Corriere della Sera, 19 novembre 2018
Le sanzioni all’Iran mandano in crisi il re dei tè indiani
’onda lunga delle sanzioni imposte da Trump a Teheran si sta facendo sentire fino in Assam e nelle coltivazioni del suo pregiatissimo tè. La decisione della Casa Bianca di uscire dall’accordo sul nucleare iraniano sta avendo ripercussioni – per i più inaspettate – in questa regione nord orientale dell’India, dove sono coltivate le foglie che danno vita a una miscela dal gusto deciso e corposo, tra le più costose del Subcontinente. Almeno fino a pochi mesi fa.
Perché da quando è stata ventilata la minaccia di nuove ritorsioni Usa verso il Paese dei mullah, produzione e prezzi di questo tè hanno iniziato a precipitare, registrando un’inversione di tendenza rispetto agli ultimi anni: se dal 2010 le esportazioni di tè verso l’Iran erano raddoppiate (a circa 31 milioni di chili nel 2017), nel 2018 fino a settembre(quindi prima dell’entrata in vigore delle sanzioni) sono scese del 13 per cento, e i prezzi sono calati del 10 per cento (a circa 3,5 dollari al chilo). Strano effetto della globalizzazione: Teheran è il maggiore acquirente di tè indiano – proprio l’anno scorso ha superato la Russia come prima destinazione delle esportazioni di New Delhi in termini di valore (100 milioni di dollari di tè sfuso), mentre Mosca resta prima in termini di quantità di merci esportate; la miscela di Assam, tra l’altro, è la qualità preferita dagli iraniani —. E benché le sanzioni Usa non riguardino alimenti e beni agricoli, e benché all’India (come all’Italia) gli Usa abbiano concesso una deroga di alcuni mesi anche per le transazioni in dollari con l’Iran, gli esportatori indiani stanno cercando di evitare di usare biglietti verdi con Teheran ma anche di allacciare rapporti potenzialmente rischiosi con le banche iraniane prese di mira dagli Usa. «Se questo business si ferma sarà un disastro per noi» è l’allarme lanciato Vivek Goenka, presidente di Warren Tea e della Indian Tea Association dalle colonne del Financial Times. La caduta dei prezzi legata alle sanzioni ha già iniziato a mettere sotto stress la sua azienda. «Non so cosa succederà» ha detto preoccupato.

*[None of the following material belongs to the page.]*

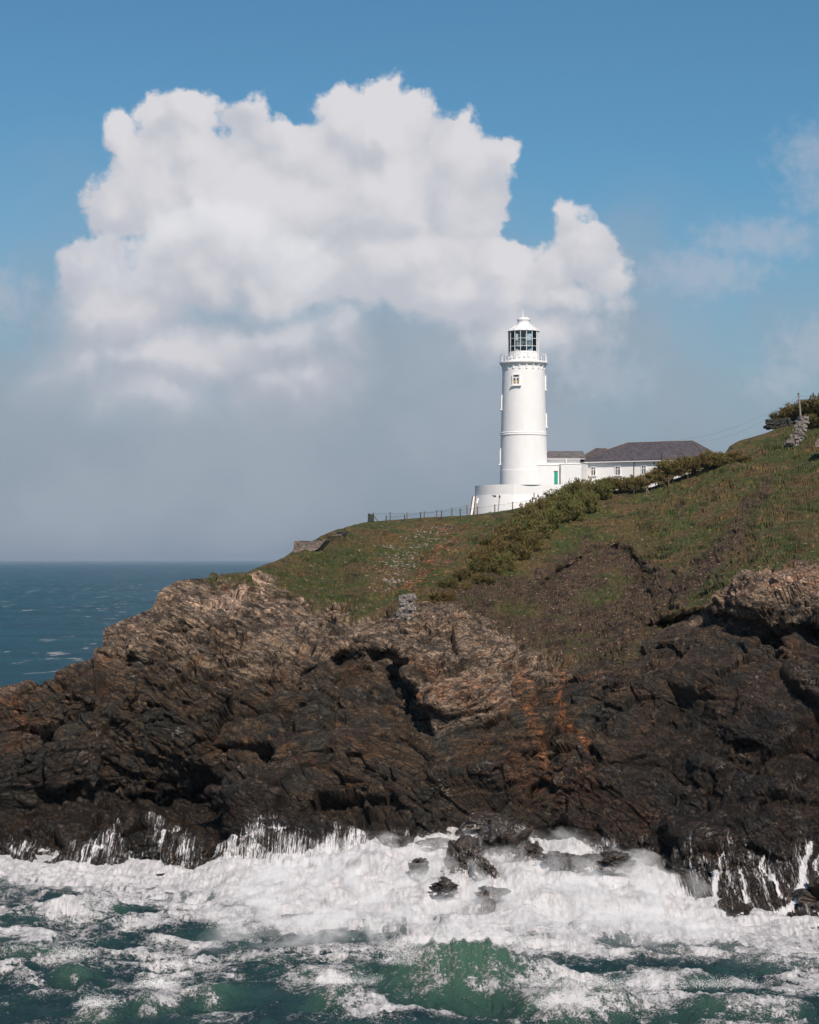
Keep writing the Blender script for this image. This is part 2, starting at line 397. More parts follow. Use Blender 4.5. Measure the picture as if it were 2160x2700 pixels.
# drystone masonry
def stone_mat(name, c1, c2, mort, sc_=2.4, zs=2.6):
    m, n = mat(name)
    v = n.vm('MULTIPLY', n.pos, (1, 1, zs))
    e = n.vor(v, sc_, 'DISTANCE_TO_EDGE'); k = n.vor(v, sc_, 'F1', 1)
    c = n.mix(n.sep(k)[0], c1, c2); c = n.mix(n.ss(n.noise(n.pos, 9, 4, .6), .4, .7), c, mort)
    c = n.mix(n.ss(e, .07, .02), c, tuple(q * .35 for q in mort))
    n.put(n.b.inputs['Base Color'], c); n.b.inputs['Roughness'].default_value = .9
    n.put(n.b.inputs['Normal'], n.bump(n.m('ADD', n.ss(e, 0, .12), n.noise(n.pos, 12, 3, .6)), .9, .08))
    return m
M['stone_ruin'] = stone_mat('ruin_stone', (.16, .11, .09), (.42, .33, .28), (.30, .24, .20))
M['stone_white'] = stone_mat('lichened_stone', (.20, .165, .14), (.46, .40, .355), (.34, .29, .26), 3.0, 2.0)
M['stone_dark'] = stone_mat('dark_drystone', (.035, .035, .035), (.11, .10, .085), (.06, .06, .045), 2.2)
M['quartz'] = simple('pale_stones', (.34, .27, .225), .9, .5, 1.5, c2=(.2, .15, .13))
M['redstone'] = simple('red_stones', (.33, .11, .065), .9, .4, 1.5)
M['soilstone'] = simple('brown_stones', (.30, .205, .13), .9, .6, 1.5)
def leafmat(name, ca, cb, cc, sc_=1.0):
    m, n = mat(name)
    rnd = n.new('ShaderNodeNewGeometry').outputs['Random Per Island']
    oi = n.new('ShaderNodeObjectInfo').outputs['Random']
    c = n.mix(n.ss(n.m('ADD', n.noise(n.pos, sc_, 4, .6), n.m('MULTIPLY', n.m('SUBTRACT', oi, .5), .4)), .35, .65), ca, cb); c = n.mix(n.ss(rnd, .6, .95), c, cc)
    n.put(n.b.inputs['Base Color'], c); n.b.inputs['Roughness'].default_value = .8; n.b.inputs['Specular IOR Level'].default_value = .2
    return m
M['tamarisk'] = leafmat('feathery_leaves', (.105, .118, .032), (.150, .112, .040), (.22, .14, .06))
M['gorse'] = leafmat('gorse_leaves', (.075, .075, .022), (.14, .095, .035), (.20, .14, .055))
M['grassy'] = leafmat('grass_blades', (.046, .055, .010), (.100, .064, .020), (.20, .135, .06), .35)
M['stem'] = simple('shrub_stem', (.08, .055, .04), .9, .4, 5)

# ------------------------------------------------------------------ terrain: headland with cliff
SIL = [(-500,1830),(0,1806),(40,1800),(75,1792),(110,1797),(150,1786),(188,1766),(225,1758),(262,1742),(266,1690),(272,1664),(282,1652),(330,1632),(400,1606),(409,1590),(413,1567),(440,1545),(463,1528),(513,1520),(551,1526),(600,1514),(651,1509),(700,1490),(751,1470),(776,1452),(870,1402),(970,1376),(1080,1368),(1240,1358),(1313,1350),(1388,1336),(1440,1326),(1500,1312),(1600,1296),(1720,1285),(1800,1255),(1870,1230),(1912,1205),(1925,1176),(1950,1163),(2024,1141),(2080,1118),(2160,1088),(2400,1010),(2700,960)]
BOT = [(-500,2345),(0,2340),(300,2345),(450,2400),(650,2450),(1300,2460),(1700,2460),(2160,2490),(2700,2530)]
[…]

Come altri imprenditori di tè in India – il secondo Paese produttore al mondo, con il 31% della produzione globale – sta ora scervellandosi per trovare un modo per continuare a vendere le proprie foglie e miscele all’Iran. In passato, Iran e India, avevano risposto alle sanzioni americane evitando scambi in dollari e usando altre monete, anche la rupia, un sistema che gli esportatori di tè sperano venga ristabilito.
Nel frattempo però alcuni di loro in preda alla paura hanno ridotto il business. Alcune aziende hanno addirittura deciso di iniziare a piantare tè più economici, destinati al consumo locale, visto che il Subcontinente è con la Cina il maggiore consumatore di tè al mondo. Altre vorrebbero tentare di investire su altri mercati, altrove. Per non rinunciare a questa eredità della storia coloniale: l’industria indiana del tè vanta infatti poco più di un secolo e mezzo di vita. Troppo breve per farla terminare qui.